Day Traders Diary

8/2/23

The major averages took a hit today falling over a percent with the Nasdaq Composite registered its worst day since February, after Fitch downgraded the long-term rating for the U.S. and risk-off sentiment resurfaced. The tech-heavy index shed 2.17% or 310 points to end at 13,973while the S&P 500 pulled back 63 points or 1.38% to close at 4,513. The Dow Jones Industrial Average tumbled 348 points, or 0.98%, to finish at 35,282.

Fitch Ratings cut the long-term foreign currency issuer default rating for the U.S. to AA+ from AAA Tuesday night, citing "expected fiscal deterioration over the next three years." The last time the U.S. got a downgrade from a major ratings agency was in 2011 when Standard & Poor's cut the rating to AA+ from AAA. The 10-year Treasury yield hit its highest level since November.

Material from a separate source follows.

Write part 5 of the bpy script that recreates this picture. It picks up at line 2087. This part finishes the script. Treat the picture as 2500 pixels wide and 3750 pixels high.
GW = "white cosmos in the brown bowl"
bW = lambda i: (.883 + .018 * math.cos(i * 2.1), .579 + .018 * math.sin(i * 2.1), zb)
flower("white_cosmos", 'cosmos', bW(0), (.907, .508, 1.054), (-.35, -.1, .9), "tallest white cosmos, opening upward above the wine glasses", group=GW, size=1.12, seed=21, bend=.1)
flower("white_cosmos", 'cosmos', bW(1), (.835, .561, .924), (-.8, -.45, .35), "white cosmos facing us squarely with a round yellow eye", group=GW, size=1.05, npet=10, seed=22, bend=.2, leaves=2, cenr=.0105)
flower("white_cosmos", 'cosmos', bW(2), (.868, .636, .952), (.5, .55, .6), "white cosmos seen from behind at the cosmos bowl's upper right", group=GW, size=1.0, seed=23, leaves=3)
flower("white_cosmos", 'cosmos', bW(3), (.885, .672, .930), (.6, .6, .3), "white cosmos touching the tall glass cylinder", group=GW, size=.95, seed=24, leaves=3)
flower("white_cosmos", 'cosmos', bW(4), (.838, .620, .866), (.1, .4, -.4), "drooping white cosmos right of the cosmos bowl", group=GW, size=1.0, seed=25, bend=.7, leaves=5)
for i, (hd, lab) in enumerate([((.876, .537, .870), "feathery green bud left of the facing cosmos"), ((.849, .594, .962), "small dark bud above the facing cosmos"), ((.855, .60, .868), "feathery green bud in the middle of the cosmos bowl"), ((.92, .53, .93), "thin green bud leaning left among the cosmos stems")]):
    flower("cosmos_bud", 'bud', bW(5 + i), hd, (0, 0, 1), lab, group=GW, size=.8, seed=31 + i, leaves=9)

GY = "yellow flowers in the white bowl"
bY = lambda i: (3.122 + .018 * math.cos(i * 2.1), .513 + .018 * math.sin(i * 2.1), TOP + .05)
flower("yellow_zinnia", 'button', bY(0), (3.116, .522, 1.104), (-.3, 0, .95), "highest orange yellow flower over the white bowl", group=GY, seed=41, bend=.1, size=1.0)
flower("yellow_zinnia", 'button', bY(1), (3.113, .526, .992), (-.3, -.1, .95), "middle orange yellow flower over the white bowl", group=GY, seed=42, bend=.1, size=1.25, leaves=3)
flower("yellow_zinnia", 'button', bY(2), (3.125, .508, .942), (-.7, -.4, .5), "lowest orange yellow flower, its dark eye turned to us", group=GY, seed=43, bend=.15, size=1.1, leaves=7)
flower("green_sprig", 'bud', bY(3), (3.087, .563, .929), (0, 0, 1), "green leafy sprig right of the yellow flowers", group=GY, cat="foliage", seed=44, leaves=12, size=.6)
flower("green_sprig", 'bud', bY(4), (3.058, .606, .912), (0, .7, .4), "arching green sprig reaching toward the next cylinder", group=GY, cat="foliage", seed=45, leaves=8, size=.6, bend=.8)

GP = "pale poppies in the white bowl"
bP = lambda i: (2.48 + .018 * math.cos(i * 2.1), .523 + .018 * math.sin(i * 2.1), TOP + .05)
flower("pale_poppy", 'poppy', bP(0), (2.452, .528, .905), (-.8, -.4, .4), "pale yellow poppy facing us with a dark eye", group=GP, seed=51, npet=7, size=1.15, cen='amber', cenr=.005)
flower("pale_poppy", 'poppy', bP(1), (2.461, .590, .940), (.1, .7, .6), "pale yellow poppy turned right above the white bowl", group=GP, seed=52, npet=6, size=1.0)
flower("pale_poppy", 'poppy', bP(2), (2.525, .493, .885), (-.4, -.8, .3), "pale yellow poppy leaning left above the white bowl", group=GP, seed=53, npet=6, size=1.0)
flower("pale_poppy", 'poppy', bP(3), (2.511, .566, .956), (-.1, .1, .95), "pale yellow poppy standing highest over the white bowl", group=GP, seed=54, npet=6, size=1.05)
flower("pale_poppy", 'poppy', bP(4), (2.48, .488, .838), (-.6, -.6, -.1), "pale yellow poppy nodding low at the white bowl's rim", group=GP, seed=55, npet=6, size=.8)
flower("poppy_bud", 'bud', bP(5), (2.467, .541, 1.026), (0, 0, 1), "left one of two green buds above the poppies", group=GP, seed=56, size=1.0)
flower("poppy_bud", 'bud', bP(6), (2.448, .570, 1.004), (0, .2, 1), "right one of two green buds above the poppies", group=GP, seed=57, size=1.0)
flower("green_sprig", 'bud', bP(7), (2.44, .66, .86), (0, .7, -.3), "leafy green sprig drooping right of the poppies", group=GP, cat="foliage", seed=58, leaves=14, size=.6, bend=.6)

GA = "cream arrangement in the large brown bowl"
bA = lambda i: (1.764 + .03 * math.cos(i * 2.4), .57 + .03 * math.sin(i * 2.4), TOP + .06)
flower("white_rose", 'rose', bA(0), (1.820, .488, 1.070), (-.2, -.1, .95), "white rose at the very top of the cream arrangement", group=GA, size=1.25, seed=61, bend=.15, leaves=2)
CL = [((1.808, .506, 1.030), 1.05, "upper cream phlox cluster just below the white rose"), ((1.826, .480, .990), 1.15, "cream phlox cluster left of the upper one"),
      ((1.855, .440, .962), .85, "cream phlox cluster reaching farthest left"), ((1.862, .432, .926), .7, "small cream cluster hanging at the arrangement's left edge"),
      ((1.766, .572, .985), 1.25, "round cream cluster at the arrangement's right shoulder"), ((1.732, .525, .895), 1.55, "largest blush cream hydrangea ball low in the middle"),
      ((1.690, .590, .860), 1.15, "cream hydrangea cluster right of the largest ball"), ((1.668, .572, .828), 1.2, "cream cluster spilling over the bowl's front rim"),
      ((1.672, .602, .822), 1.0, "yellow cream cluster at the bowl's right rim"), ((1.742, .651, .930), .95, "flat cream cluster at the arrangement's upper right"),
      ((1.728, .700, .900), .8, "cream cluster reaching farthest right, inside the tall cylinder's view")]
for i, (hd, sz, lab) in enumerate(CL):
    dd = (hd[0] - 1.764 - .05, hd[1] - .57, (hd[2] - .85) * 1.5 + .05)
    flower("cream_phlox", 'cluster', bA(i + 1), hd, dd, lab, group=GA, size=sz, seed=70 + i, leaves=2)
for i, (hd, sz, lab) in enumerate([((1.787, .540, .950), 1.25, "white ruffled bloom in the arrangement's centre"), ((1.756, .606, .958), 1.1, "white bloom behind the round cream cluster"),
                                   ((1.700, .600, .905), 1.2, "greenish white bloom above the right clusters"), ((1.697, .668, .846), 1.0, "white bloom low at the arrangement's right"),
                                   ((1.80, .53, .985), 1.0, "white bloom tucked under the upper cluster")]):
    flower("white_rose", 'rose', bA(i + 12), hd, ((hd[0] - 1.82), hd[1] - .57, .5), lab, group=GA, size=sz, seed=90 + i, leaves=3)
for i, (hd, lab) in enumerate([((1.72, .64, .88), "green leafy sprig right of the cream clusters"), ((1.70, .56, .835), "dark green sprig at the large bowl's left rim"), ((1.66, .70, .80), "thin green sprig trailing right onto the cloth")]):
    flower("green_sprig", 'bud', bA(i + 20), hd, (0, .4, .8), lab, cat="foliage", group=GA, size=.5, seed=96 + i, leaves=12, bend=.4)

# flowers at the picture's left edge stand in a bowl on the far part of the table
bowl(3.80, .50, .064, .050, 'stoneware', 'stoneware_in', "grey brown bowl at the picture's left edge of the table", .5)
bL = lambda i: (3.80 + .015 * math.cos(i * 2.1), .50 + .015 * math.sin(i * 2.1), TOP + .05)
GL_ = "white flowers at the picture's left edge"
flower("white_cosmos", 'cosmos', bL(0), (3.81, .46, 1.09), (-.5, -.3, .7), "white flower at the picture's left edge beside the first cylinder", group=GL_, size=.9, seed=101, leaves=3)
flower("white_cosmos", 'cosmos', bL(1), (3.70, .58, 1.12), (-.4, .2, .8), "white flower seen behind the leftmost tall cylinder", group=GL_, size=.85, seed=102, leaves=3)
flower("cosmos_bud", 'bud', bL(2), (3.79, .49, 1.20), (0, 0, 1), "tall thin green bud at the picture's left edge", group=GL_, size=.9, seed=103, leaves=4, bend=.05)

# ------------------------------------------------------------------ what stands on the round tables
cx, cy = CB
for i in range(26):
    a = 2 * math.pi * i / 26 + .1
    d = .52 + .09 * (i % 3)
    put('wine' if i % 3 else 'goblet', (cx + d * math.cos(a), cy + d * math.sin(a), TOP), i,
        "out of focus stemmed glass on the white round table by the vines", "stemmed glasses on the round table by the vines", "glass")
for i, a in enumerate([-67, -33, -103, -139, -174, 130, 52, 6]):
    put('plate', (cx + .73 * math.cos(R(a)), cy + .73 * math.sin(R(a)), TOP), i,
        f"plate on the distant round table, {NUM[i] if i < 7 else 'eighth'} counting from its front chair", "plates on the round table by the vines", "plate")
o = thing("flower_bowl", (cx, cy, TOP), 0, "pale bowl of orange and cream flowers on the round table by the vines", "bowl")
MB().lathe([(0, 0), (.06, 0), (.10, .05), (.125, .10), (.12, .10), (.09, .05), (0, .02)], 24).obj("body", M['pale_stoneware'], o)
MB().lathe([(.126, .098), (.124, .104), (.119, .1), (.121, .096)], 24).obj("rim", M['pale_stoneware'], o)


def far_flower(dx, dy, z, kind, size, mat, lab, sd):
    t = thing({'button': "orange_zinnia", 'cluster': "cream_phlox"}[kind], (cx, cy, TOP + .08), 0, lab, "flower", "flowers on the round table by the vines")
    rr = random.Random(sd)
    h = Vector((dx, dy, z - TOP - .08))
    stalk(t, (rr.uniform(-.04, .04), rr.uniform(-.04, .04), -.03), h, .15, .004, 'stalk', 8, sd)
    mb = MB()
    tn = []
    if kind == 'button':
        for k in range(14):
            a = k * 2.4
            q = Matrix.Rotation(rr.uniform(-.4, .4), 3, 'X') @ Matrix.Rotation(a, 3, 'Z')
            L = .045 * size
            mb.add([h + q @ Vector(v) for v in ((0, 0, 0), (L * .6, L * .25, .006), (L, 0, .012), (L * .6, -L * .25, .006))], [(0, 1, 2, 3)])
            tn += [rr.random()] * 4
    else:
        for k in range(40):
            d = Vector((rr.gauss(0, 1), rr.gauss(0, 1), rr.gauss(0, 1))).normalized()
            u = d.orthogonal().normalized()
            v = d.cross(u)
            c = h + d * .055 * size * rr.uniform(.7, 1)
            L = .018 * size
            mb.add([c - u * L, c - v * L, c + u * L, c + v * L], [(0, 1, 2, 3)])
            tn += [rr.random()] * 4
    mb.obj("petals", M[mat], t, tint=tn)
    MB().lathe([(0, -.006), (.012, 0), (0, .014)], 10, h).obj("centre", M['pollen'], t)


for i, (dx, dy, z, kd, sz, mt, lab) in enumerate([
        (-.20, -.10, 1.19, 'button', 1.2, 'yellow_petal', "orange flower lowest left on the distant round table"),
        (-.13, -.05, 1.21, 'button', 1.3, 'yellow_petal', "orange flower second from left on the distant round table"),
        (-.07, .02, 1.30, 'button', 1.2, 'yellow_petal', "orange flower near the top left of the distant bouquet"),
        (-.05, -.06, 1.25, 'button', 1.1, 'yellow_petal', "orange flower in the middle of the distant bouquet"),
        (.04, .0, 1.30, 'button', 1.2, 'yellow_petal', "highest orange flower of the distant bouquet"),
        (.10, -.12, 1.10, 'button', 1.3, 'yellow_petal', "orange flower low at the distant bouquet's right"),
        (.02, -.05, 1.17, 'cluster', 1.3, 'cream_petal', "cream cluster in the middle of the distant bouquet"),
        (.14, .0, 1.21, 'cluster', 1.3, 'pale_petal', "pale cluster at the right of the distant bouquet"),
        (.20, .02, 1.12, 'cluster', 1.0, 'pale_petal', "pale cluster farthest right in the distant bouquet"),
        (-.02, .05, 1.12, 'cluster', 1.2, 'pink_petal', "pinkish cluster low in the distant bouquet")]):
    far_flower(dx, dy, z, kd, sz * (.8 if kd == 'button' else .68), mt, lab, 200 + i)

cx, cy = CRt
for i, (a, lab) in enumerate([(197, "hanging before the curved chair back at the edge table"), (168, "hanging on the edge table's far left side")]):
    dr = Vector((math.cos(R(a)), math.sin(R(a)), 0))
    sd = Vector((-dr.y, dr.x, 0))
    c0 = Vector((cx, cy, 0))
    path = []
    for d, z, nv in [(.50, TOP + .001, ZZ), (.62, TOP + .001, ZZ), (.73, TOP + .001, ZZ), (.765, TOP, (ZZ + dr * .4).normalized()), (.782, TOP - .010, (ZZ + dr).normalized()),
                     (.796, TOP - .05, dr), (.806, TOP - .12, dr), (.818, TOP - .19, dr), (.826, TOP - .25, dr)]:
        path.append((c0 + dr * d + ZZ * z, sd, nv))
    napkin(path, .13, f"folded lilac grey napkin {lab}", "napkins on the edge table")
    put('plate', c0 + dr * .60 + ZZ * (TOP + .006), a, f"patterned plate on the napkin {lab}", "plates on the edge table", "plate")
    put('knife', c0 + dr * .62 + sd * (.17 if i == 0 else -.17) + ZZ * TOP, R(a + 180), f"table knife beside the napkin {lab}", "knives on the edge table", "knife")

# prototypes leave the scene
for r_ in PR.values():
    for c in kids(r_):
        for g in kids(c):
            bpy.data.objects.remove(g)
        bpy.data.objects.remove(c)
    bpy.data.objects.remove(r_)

Earnings season is more than halfway through with results coming in stronger than expected. Of the S&P 500 companies that have reported, about 82% have posted positive surprises, according to FactSet data. The earnings beats have added to bullish investor sentiment, continuing this year's recovery.

Elsewhere, the latest ADP jobs report showed that the private sector added 324,000 jobs in July. That far exceeded the jobs gains expected by economist polled by Dow Jones, but marked a decrease from June's downwardly revised 455,000.

These moves follow a lackluster first day of trading to start August. On Tuesday, the S&P 500 fell 0.27%, while the Nasdaq Composite declined 0.43%. The Dow Jones Industrial Average added 71.15 points, or 0.2%, and reached its highest level since February 2022 at one point in the session.